- _Exercise_
The lines beneath this instruction, from the first through the one containing "tag(b.build('graffiti', 'stain_ink', portal), 'faded", must be transcribed exactly; no other line belongs in the output.

- _Data excerpt_
— START —
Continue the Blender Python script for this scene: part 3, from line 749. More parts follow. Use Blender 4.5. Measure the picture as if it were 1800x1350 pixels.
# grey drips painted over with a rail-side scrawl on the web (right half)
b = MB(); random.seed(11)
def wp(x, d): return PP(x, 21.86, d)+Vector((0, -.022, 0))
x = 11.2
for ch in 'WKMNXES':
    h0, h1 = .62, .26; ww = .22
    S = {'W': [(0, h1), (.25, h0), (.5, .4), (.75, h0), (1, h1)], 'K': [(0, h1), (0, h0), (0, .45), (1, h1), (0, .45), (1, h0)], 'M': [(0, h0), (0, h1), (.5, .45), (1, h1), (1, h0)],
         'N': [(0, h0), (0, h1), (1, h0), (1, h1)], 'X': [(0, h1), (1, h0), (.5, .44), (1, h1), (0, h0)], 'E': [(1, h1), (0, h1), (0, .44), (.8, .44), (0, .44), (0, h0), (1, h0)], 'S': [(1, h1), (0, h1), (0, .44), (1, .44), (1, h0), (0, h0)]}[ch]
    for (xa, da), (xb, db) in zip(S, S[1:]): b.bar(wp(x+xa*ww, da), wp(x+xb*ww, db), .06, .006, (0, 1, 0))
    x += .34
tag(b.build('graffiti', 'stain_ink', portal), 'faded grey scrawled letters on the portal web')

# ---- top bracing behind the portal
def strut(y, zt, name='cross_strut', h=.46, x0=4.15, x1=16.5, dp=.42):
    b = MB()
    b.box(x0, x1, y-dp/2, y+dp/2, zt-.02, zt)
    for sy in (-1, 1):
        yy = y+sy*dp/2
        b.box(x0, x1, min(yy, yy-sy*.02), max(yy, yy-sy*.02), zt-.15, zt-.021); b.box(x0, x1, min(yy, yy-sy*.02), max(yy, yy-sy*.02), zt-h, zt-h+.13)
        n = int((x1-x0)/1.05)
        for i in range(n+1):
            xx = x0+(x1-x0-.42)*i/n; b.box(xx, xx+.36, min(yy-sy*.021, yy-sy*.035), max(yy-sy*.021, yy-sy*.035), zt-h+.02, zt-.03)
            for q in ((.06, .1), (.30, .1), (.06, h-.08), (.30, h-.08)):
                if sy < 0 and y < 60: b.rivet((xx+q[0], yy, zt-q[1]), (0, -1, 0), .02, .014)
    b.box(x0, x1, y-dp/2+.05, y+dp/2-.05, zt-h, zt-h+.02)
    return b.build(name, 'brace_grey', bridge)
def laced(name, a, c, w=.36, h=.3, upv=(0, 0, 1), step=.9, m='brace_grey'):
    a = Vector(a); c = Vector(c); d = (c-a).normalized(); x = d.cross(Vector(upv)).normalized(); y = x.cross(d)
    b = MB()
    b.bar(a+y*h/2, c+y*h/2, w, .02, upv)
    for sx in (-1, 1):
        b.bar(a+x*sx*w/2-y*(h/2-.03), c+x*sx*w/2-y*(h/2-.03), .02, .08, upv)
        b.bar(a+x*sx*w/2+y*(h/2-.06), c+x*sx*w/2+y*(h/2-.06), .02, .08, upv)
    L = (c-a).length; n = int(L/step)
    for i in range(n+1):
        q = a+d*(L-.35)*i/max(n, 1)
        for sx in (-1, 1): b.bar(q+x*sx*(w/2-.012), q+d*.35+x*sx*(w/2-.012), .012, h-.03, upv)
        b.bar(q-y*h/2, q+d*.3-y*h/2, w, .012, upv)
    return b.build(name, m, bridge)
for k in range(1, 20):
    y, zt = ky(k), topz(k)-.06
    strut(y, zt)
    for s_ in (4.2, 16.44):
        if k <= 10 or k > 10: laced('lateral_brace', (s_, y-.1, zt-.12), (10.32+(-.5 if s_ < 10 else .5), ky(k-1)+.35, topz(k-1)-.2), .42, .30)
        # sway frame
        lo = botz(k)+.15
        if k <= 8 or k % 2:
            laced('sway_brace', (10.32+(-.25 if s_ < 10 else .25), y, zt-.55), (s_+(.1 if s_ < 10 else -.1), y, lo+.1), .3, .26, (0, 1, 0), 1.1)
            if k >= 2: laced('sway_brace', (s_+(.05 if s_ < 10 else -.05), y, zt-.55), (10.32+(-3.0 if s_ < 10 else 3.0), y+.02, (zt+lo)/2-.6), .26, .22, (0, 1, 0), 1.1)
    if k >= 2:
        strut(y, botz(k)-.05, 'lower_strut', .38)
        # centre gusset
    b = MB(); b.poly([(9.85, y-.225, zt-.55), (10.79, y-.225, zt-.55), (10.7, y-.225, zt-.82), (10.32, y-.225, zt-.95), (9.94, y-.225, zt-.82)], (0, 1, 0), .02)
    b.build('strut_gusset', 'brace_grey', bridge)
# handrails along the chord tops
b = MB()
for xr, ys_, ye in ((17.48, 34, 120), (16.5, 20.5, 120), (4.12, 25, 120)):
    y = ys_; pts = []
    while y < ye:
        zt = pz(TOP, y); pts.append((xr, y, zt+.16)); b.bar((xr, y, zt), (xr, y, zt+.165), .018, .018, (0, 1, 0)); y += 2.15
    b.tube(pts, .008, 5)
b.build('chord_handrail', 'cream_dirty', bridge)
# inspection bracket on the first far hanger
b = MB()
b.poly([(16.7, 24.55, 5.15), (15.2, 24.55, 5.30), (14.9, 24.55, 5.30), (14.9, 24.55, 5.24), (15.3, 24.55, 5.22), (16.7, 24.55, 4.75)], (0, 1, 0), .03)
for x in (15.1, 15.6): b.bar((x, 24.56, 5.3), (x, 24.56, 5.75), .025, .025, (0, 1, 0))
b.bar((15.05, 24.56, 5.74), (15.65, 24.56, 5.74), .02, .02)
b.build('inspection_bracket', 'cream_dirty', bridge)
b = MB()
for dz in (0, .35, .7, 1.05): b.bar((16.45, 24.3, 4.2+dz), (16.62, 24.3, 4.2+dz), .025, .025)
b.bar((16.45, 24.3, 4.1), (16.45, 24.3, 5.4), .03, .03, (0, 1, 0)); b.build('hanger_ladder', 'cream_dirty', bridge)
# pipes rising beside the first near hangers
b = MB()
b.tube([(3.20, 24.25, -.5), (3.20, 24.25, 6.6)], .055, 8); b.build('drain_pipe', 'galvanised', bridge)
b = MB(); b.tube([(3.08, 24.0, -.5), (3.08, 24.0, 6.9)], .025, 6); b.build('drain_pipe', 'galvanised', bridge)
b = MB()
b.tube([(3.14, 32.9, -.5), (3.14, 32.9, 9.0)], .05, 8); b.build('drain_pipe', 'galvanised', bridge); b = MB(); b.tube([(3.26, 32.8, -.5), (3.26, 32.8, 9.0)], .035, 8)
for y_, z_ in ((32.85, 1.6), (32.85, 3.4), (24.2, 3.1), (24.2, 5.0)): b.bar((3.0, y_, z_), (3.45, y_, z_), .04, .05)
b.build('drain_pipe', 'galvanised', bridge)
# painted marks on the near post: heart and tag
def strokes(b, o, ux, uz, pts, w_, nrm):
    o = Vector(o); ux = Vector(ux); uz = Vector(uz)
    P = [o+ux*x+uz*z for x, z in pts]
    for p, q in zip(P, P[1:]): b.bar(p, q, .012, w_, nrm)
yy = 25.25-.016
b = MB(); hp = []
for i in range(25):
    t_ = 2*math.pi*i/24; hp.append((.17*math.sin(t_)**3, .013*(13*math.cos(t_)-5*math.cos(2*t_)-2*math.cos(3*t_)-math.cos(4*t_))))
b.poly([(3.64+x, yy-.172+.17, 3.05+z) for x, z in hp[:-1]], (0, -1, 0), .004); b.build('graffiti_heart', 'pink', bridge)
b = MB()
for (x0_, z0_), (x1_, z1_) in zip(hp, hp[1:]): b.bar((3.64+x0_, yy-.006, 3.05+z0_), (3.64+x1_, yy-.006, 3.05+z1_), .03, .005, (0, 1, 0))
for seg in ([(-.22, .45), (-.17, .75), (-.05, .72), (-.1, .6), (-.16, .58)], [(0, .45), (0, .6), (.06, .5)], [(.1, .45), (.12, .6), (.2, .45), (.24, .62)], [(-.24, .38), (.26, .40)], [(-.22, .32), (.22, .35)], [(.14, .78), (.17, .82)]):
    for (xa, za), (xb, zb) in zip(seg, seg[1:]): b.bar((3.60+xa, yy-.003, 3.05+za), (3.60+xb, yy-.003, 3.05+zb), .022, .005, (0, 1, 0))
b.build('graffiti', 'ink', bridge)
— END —
- _The response_
Continue the Blender Python script for this scene: part 3, from line 749. More parts follow. Use Blender 4.5. Measure the picture as if it were 1800x1350 pixels.
# grey drips painted over with a rail-side scrawl on the web (right half)
b = MB(); random.seed(11)
def wp(x, d): return PP(x, 21.86, d)+Vector((0, -.022, 0))
x = 11.2
for ch in 'WKMNXES':
    h0, h1 = .62, .26; ww = .22
    S = {'W': [(0, h1), (.25, h0), (.5, .4), (.75, h0), (1, h1)], 'K': [(0, h1), (0, h0), (0, .45), (1, h1), (0, .45), (1, h0)], 'M': [(0, h0), (0, h1), (.5, .45), (1, h1), (1, h0)],
         'N': [(0, h0), (0, h1), (1, h0), (1, h1)], 'X': [(0, h1), (1, h0), (.5, .44), (1, h1), (0, h0)], 'E': [(1, h1), (0, h1), (0, .44), (.8, .44), (0, .44), (0, h0), (1, h0)], 'S': [(1, h1), (0, h1), (0, .44), (1, .44), (1, h0), (0, h0)]}[ch]
    for (xa, da), (xb, db) in zip(S, S[1:]): b.bar(wp(x+xa*ww, da), wp(x+xb*ww, db), .06, .006, (0, 1, 0))
    x += .34
tag(b.build('graffiti', 'stain_ink', portal), 'faded grey scrawled letters on the portal web')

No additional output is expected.